Now that the elections are over, everyone has done their rejoicing or mourning, I would like to share what I learned from this election season.  

My mother shared this gem of advice with me.  “The beauty about this country is that everyone has a chance to vote on what is important to them.”  Moral of this: learn about the issues and figure out what is most important to you.  Second moral: it’s GOOD for people to have different issues be most important to them.  If everyone was like me, all our country would be doing would be aiding Palestine.  I’m grateful that there are people that have pet issues like gun control, immigration, education reform, etc.  

My co-worker, Eliza has asked me why I voted for who I voted for.  People ask this all the time when they encounter someone that is voting differently than they are.  The beauty here is that she was asking to understand me and what my opinion is, instead of trying to change my mind.  We have had fantastic political conversations where I have learned to value her opinions on a spectrum of issues and where she has respected mine.  Moral of this: it is GOOD to have strong opinions.  How to apply this: avoiding loaded language and using correct terminology is one way to share ideas and learn about others ideas without hurting the other person.  

My husband, Jesse, is doing an internship where he gathers information about North Africa for a government contracted agency.  He will pull 4 or 5 articles all covering the same event, but with extremely different viewpoints resulting in different take away messages.  He has encouraged me to do my research and learn about what is going on in the world, in our country, in our state, and in our communities.  Moral of this:  information is GOOD.  Take away message:  get your information from more than one source.  Be a critical consumer of your news.  Just because something sounds good to you, doesn’t make it truth.

I would also like to share two stories shared by classmates.  One classmate is an african american, athlete, model and BYU student.  He is a really solid kid and I thoroughly enjoy having class with him.  He said that this election has been horrific for him.  He said that people that he has known his whole life have said terribly unkind and untrue things about Mormons to him, both in person and unthinkingly on facebook.  Other friends have said extremely inappropriate and hateful things about african americans and other minorities, both in person and unthinkingly on facebook.  He said that what has been keeping him from lashing out and hurting them back is what he has on his desktop.  THINK.  Is it True?  Is it Helpful?  Is it Inspiring?  Is it Necessary?  Is it Kind?

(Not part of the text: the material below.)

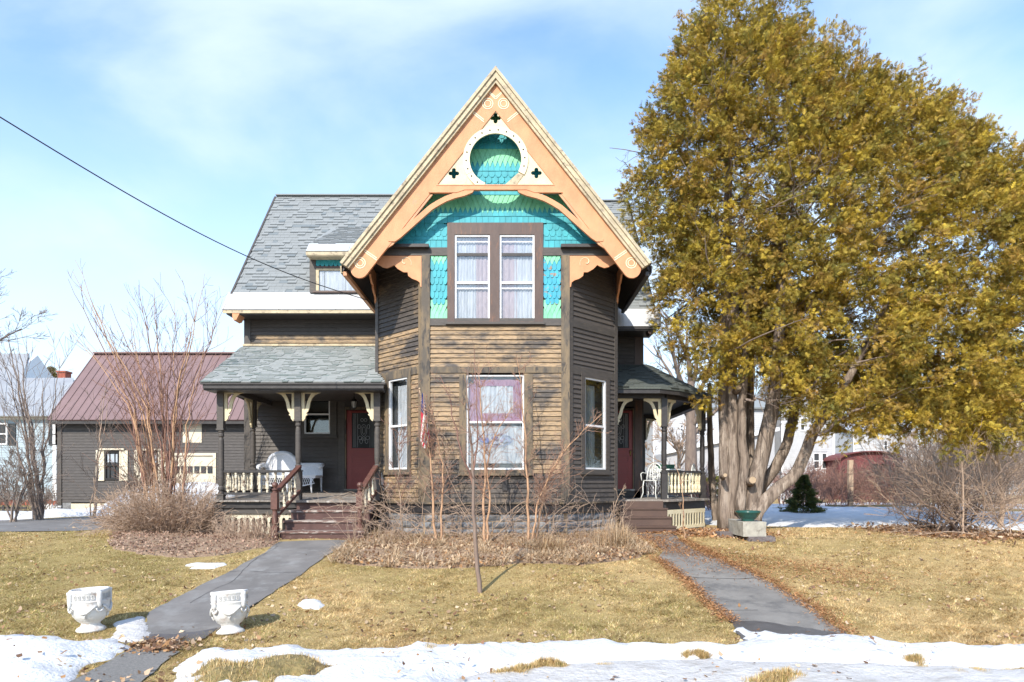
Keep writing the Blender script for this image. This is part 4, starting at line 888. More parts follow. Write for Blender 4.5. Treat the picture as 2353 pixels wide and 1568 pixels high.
# railing and balusters
def baluster_mesh(h, key, r=.026):
    m = MB(); m.lathe((0, 0, 0), [(r, 0), (r, .10 * h), (r * .75, .13 * h), (r * 1.05, .17 * h), (r * 1.15, .28 * h), (r * .62, .46 * h), (r * .9, .49 * h), (r * .62, .52 * h), (r * 1.0, .70 * h), (r * 1.1, .82 * h), (r * .7, .87 * h), (r, .90 * h), (r, h)], 8); return m.mesh('baluster', M[key])
BH = .50; BALU = baluster_mesh(BH, 'cream_peel', .030); BALU2 = baluster_mesh(.52, 'cream_white', .030)
def rail_run(a, b, zt, zb, parent, key, bal, hgt, step=.155):
    a, b = Vector(a), Vector(b); m = MB(); za = Vector((0, 0, 1))
    m.bar(Vector((a.x, a.y, zt)), Vector((b.x, b.y, zt)), .085, .05); m.bar(Vector((a.x, a.y, zb)), Vector((b.x, b.y, zb)), .06, .05); rl = obj('railing', m, M[key], parent)
    L = (b - a).length; n = max(1, int(L / step)); d = (b - a) / L
    for i in range(n):
        p = a + d * (L * (i + .5) / n)
        Mx = Matrix.Translation((p.x, p.y, zb + .02)) @ Matrix.Rotation(random.uniform(-.02, .02), 4, 'X') @ Matrix.Rotation(random.uniform(0, 6), 4, 'Z'); Mx = scaled(Mx, 1, 1, (zt - zb - .04) / hgt); piece('baluster', bal, Mx, parent)
zrt, zrb = gzz(1083, PY), gzz(1134, PY)
rail_run((pl[0] + .07, PY), (pl[1] - .07, PY), zrt, zrb, porch, 'trim_black', BALU, BH); rail_run((-6.22, 16.33), (-6.22, PY + .07), zrt, zrb + .03, porch, 'trim_black', BALU, BH); rail_run((-6.22, 17.55), (-6.22, 16.47), zrt, zrb + .05, porch, 'trim_black', BALU, BH)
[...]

My second classmate shared her story about having a pre-existing condition of diabetes.  When the recession hit, she was dropped by her insurance.  Her plan had been to start applying for grad school at Harvard, but she instead had to figure out a way to get her insurance, so she get see a doctor, who could prescribe her insulin, which would keep her alive.  She applied to 240 insurance companies and was denied 240 times.  She lost 50 pounds, but many of her friends that were in her same boat, lost their lives.  She said that what was the most painful thing about this whole experience was listening to people rant about how the Healthcare act was going to take away their agency when she was just struggling to stay alive.  I’m not saying that Obama Care is perfect or not perfect, but it is a matter of life and death to some people,
be thoughtful in what you say. Moral:  It is GOOD to want to help others.  Personal opinion: we have an obligation as human beings to take care of each other.  Whether you think it is the governments job or not to take care of those in need, get out there and help other people.  It doesn’t have to be huge, but you do need to be aware of those around you.

Lastly, I think that President Holland said it best when he said, “You never check your religion at the door.”  Politics is no excuse for name calling, lies, and hurting other people.  

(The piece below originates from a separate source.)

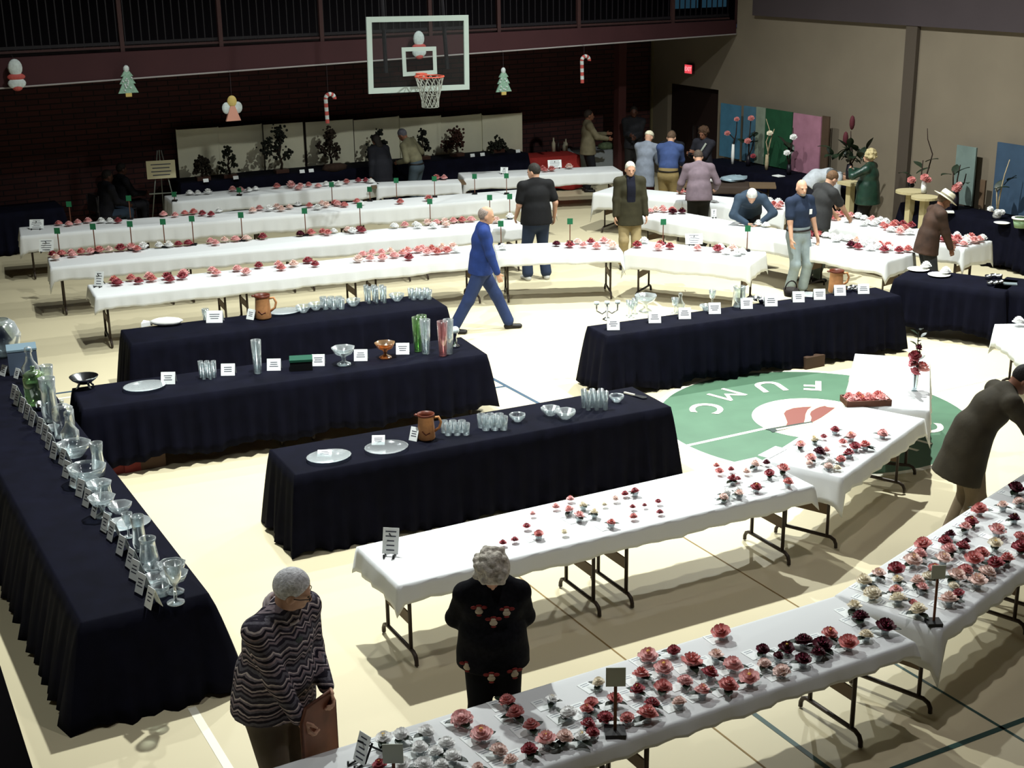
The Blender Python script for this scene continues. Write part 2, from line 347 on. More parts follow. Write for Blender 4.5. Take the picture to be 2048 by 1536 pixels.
# ------------------------------------------------ hanging Christmas decorations
YD = 23.35
GLW = mat('glitter_white', '#b9c2c0', .6, var=.15); GLG = mat('glitter_green', '#7f9f8c', .6, var=.25, vscale=40); GLR = mat('glitter_red', '#a84a44', .6, var=.1); GLY = mat('glitter_gold', '#b8a25e', .5)
THR = mat('thread', '#3a3438', .9)
def deco(name, label, px, py, cat='ornament'):
    p = PY(px, py, YD); o = thing(name, label, cat, p, 0, 'hanging Christmas decorations')
    ta = max(.3, zfa(p.x, True)+.06-p.z); MB().tube([(0, 0, .1), (0, .0, ta-.05), (0, .2, ta)], .003, 4).build('thread', THR, o); return o
def prismv(pts, th, mi=0, b=None):
    m = Matrix.Rotation(R(90), 4, 'X') @ Matrix.Translation((0, 0, -th/2)); return (b or MB()).prism(pts, th, mi, m)
def cane(px, py, lab):
    o = deco('candy_cane', lab, px, py); pts = [(.0, .0, -.36+.42*t/8) for t in range(9)]+[(.085-.085*math.cos(a), 0, .06+.085*math.sin(a)) for a in np.linspace(.2, math.pi*1.1, 10)]
    # smooth tube cut into red and white bands
    L = [Vector(v)+Vector((-.03+.05*(.4-v[2])*.6-.03, 0, 0)) for v in pts]; dense = []
    for i in range(len(L)-1):
        for t in range(3): dense.append(L[i].lerp(L[i+1], t/3))
    for k in range(0, len(dense)-4, 4): MB().tube(dense[k:k+5], .036, 8).build('white_stripe' if (k//4) % 2 else 'red_stripe', GLW if (k//4) % 2 else GLR, o)
cane(657, 205, 'red and white candy cane hanging just left of the basketball backboard'); cane(1168, 128, 'red and white candy cane hanging at right near the steel column')
def xtree(px, py, lab):
    o = deco('tree_decoration', lab, px, py); pts = []
    for z, wd in ((.2, .03), (.1, .1), (.1, .06), (-.02, .13), (-.02, .09), (-.17, .165)): pts.append((wd, z))
    prismv(pts+[(-a, c) for a, c in reversed(pts)], .03).build('boughs', GLG, o)
    prismv([(.05, -.17), (.05, -.23), (-.05, -.23), (-.05, -.17)], .03).build('trunk', GLY, o); MB().blob((0, 0, .22), (.05, .03, .06)).build('star', GLW, o)
    b = MB()
    for k in range(12): b.blob((random.uniform(-.09, .09), -.018, random.uniform(-.15, .08)), .018, 6)
    b.build('baubles', GLW, o)
xtree(255, 165, 'green glitter Christmas tree decoration hanging at upper left'); xtree(1007, 165, 'green glitter Christmas tree decoration hanging right of the basketball backboard')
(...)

Just to wrap things up, I would like to say that I have been extremely impressed by the moral courage of so many people during this emotional time.  I would also like to sincerely apologize for anything that I may have done or said during any part of my life.  I have definitely made some big mistakes when it comes to respecting others opinions and I have made it a personal motto to focus on respecting others and respecting my own opinions and beliefs.


  1. I love this. Very respectful and thoughtful. I wish more conversations on politics were like this :)

  2. Thank you for sharing this, Leslie. I think you are fantastic and Elder Holland's quote is SO applicable to politics. I hadn't even thought of that, but it is so true. Very thought provoking. Like Allison, I wish that talking about politics would invoke respectful and mature conversation between people--regardless of what you believe or what affiliation you may be.